YOUR OBJECTIVE :: Copy every line of the listing that holds the string "part".

DATA LINES ::

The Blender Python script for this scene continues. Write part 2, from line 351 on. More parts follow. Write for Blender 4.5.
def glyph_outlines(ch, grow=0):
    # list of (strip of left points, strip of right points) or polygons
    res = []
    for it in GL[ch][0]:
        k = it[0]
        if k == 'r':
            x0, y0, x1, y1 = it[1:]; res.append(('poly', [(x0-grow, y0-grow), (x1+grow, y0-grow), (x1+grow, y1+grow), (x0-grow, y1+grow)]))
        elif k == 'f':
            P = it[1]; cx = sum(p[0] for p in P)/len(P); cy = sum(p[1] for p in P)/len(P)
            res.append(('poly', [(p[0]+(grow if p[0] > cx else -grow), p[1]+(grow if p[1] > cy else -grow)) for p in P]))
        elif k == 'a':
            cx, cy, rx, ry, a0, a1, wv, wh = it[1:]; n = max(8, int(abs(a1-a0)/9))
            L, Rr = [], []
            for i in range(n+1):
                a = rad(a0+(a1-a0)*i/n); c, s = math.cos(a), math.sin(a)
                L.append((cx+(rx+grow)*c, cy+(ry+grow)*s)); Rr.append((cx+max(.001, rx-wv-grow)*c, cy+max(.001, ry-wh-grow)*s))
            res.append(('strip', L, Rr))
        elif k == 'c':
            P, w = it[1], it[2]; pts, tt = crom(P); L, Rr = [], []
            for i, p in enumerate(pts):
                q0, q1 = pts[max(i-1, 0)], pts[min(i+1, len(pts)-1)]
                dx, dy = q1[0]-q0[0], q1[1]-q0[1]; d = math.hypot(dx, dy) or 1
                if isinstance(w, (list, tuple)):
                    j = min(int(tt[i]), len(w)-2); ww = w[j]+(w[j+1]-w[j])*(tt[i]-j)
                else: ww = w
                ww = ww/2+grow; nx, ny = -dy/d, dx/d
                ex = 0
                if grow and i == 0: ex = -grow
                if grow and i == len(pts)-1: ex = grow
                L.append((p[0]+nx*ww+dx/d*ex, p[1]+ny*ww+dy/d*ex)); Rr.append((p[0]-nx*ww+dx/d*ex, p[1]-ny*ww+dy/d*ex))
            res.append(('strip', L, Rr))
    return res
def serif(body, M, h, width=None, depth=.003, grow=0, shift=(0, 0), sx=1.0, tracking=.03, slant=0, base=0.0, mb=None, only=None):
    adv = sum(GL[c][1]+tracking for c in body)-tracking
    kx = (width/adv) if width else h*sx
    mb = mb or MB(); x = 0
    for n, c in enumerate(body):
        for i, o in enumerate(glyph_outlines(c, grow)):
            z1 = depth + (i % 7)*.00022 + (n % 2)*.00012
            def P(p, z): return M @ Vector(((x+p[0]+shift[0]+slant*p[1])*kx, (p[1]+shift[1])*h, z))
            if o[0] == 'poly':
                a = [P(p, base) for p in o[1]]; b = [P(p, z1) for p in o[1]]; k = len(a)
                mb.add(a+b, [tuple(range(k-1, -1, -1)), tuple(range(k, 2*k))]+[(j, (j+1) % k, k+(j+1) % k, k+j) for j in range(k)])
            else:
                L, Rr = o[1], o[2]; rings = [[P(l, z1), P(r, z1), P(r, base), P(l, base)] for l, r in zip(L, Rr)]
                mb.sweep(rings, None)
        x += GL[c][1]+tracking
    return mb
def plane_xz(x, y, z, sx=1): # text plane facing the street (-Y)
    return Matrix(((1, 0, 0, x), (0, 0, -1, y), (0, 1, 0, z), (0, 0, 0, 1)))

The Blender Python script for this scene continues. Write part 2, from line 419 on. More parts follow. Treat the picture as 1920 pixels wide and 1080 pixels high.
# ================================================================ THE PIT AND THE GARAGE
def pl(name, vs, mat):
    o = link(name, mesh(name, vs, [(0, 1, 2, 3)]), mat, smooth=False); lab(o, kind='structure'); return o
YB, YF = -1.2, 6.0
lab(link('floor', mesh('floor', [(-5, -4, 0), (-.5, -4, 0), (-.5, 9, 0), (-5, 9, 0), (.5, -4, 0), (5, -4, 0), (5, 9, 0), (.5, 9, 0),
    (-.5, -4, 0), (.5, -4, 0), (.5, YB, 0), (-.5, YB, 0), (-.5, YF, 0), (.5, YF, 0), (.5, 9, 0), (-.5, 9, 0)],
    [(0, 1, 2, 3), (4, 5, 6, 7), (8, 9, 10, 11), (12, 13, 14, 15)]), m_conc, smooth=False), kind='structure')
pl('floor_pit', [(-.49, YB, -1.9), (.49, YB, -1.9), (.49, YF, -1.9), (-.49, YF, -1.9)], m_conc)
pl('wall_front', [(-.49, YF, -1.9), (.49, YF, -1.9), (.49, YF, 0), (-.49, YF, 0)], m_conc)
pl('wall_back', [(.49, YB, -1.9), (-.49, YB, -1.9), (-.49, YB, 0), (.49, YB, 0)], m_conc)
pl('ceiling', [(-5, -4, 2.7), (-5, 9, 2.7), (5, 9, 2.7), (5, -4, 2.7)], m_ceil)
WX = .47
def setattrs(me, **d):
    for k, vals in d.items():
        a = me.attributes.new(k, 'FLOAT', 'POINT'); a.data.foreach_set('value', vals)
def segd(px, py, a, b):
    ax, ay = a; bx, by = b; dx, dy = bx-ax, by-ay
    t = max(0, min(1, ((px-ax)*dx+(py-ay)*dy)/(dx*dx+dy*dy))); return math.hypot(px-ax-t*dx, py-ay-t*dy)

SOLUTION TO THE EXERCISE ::
The Blender Python script for this scene continues. Write part 2, from line 351 on. More parts follow. Write for Blender 4.5.
The Blender Python script for this scene continues. Write part 2, from line 419 on. More parts follow. Treat the picture as 1920 pixels wide and 1080 pixels high.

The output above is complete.